Quarry cleared over deadly Grantham floods
The sheer magnitude of rainfall, not man-made features, caused the floods in the Lockyer Valley in southeast Queensland that killed 12 people and destroyed more than 50 homes, a commission of inquiry has found.
The inquiry was investigating whether a breach at a local quarry or railway line embankments in Grantham exacerbated the flooding on January 10 2011.
“Quarry or no quarry, railway line or no railway line, if there is ever another sudden dump of water in the upper catchment of Lockyer Creek of the order that fell… the same thing will happen again,” the inquiry concluded.
Walter Sofronoff QC led the $2.5 million inquiry and has made no recommendations in his 236-page report, putting the event down to an act of nature.
The report was presented to Queensland Premier Annastacia Palaszczuk earlier this month.
Mr Sofronoff says quarry owner Denis Wagner and his family were unfairly targeted as culprits for the flood.

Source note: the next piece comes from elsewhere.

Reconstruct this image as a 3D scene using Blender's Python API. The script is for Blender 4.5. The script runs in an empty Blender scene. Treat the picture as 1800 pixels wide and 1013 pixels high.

“I think they were unjustly blamed by some people and I think they were viciously blamed by some elements of the media, and they shouldn’t have been,” he said.
It was the second probe into the disaster, with the first one part of the wider Queensland Floods Commission of Inquiry in 2012.
Some residents campaigned for a specific inquiry into the Grantham flood, believing the quarry was to blame.